Обнаружила я у него под кроватью гитару из доски. Оказывается, днем он занимался баяном, а ночами гитару делал. Юра в те годы начал много читать и сильно испортил зрение.

 

...Да, момент из первого класса, который говорит о многом в его характере. Однажды по дороге домой из школы дети заглянули на стройку. Карбид валялся без присмотра. А было время, когда в космос летали корабли. И вот эти первоклашки набрали карбиду, прикрыли ведром. Все отошли, а Юра подошел поджигать. Поджег и поднял голову вверх. Далеко ли улетит ведро

 

— эта его космическая ракета. А ведро приземлилось ему на лицо со всей этой гадостью. У него сейчас над правой бровью довольно

большой шрам, который поднимает эту бровь. Было сильно повреждено веко. А нашли его рабочие в крови, с закрытыми глазами. Ребенок,

который постоянно спрашивал лишь об одном: «Я увижу?» Доставили его в больницу. Я в тот момент лечилась в санотории.

 

В воскресенье пришла домой и все узнала. Это тоже, вероятно, повлияло на его зрение, потому что травма была значительной. В

 

больнице  говорили,  что  глаз  его


 

 

был на ладони хирурга. Юлиан Сосфенович тогда проявил неимоверную настойчивость, и операция была проведена как надо, без промедления. И таким образом был сохранен глаз. Вот так, с самого детства: все отошли, а он пошел поджигать ведро с карбидом. Или, не умея плавать, так заходил в море, что лишь одна макушка торчала над водой. Наверное, это в нем от моей мамы и бабушки, людей бесстрашных. Когда нашлась гитара под кро­ ватью, я запротестовала. Хотела, чтобы он учил ноты, был музыкально грамотен и научился играть на баяне хорошо. Жили мы тогда трудненько. Юрин преподаватель, Вагиз Галимович, был студентом. Я помню, как студенты нашего худграфа собирали по пятнадцать копеек на булку хлеба. Меня всегда это восхищало: собирают копейки на булку хлеба и все равно учатся! Я вот не понимаю: сейчас все заняты бизнесом, учеба отходит на второй план или совсем упускается. Мне кажется, все-таки учение главное. Деньги, они сегодня есть, завтра нет. И потом, в какой-то период жизни они нужны, а потом и не очень, хочеться жить достаточно скромно и так со временем и живется...

 

Почему я была вначале против гитары? Должно быть, считала это просто не очень серьезным. С баяном как-то так все незаметно закончилось. Юра не захотел. Он мне как-то сказал:

 

— Ты думаешь, он со мной занимается? Он сидит, читает и все.

 

Все это прошло, баян ушел. А вот гитару по-прежнему не приветствовала совсем, и момент его первоначального общения с гитарой у меня в памяти не сохранился.

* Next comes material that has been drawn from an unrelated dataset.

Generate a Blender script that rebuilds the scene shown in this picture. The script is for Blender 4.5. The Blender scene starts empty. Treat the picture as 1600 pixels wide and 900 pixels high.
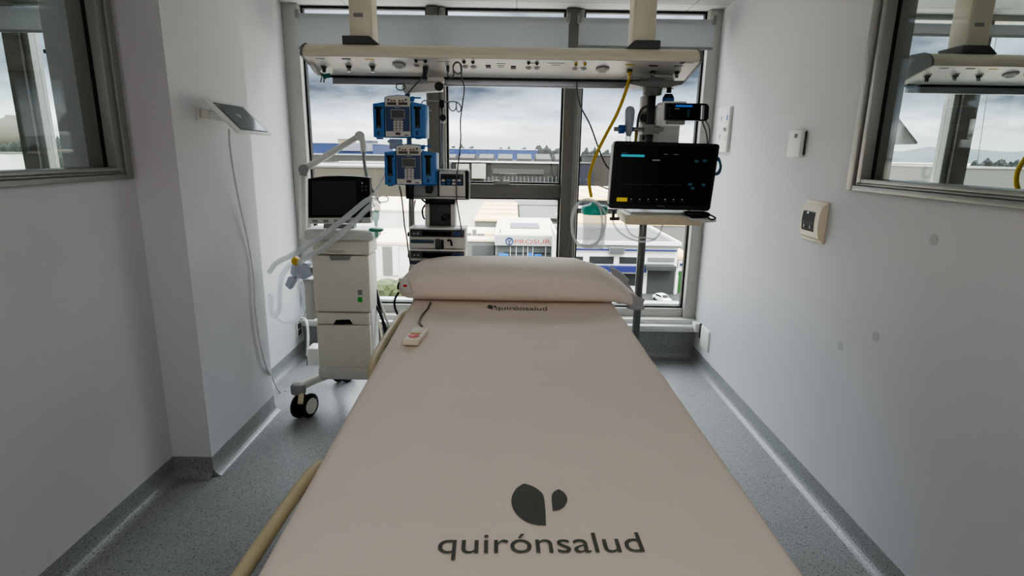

Тут много появилось проблем со школой. Просто масса. В десятом классе он уже почти совсем не учился... Нет, он далеко не был пай-мальчиком. Хлопот доставлял немало. Помню, дома было все в порядке. Все проблемы были в школе. Там были жуткие драки. Он не раз приходил страшно побитым. Особенно однажды. Я даже испугалась. Но ни разу в жизни он не пожаловался. Я видела все либо по внешнему его виду, либо кто-то мне говорил об этом. Одна из черт его характера — не перекладывать свои проблемы на плечи других. Чисто мужская черта. Он не вовлекал меня тогда в свои неприятности, не вовлекает и сейчас. А если случайно узнаю, то еще и сердится.

 

...У меня на руке часы «ДДТ». С фамилией «Шевчук». Он хотел подарить их отцу, а мои как раз сломались. Попросила его отдать эти часы мне. Долго удивлялся и говорил, что лучше купит мне другие. Как-то на улице молодые люди спрашивают:

 

— Бабуля, сколько времени?

 

 


 

 

Я показываю. Они удивленно откидывают голову, делают во-от такие глаза, но ничего не спрашивают...

 

Когда я услышала первую песню, которую спел Юра... Этот момент я запомнила, потому что впервые услышала, как Юра поет. Я уже оставила кафедру педагогики, потому что при пединституте открылось художественно­ графическое отделение. И я немедленно ушла туда. Юру я видела только художником. Сама в последние годы тоже хотела стать только художницей. И считала, что сын тоже должен им быть. И уж никак не музыкантом. Он заканчивал десятый класс. Мы организовывали и открывали худграф. Юра в первый год на него не поступил. Он написал сочинение на 15 листах и думал, что у него будет пять с плюсом. А пунктуацию он не признает и сейчас. Знаки ставит там, где считает нужным. Ему не поставили положи­ тельную оценку, а договариваться я не пошла, поскольку не считала и не считаю вправе так делать. Он сам должен поступить. И он поступил. На работу на кафедру физической культуры. И вот тут начался период сплошных историй. В первое же лето я как сотрудник худграфа поехала на пленэр в Оренбуржье, чтобы взять с собой Юру, поскольку он тоже должен рисовать. А он еще, оказывается, и играл. У него этюды того лета сохранились. И они нисколько не хуже этюдов студентов, проучившихся год. У него очень большие данные.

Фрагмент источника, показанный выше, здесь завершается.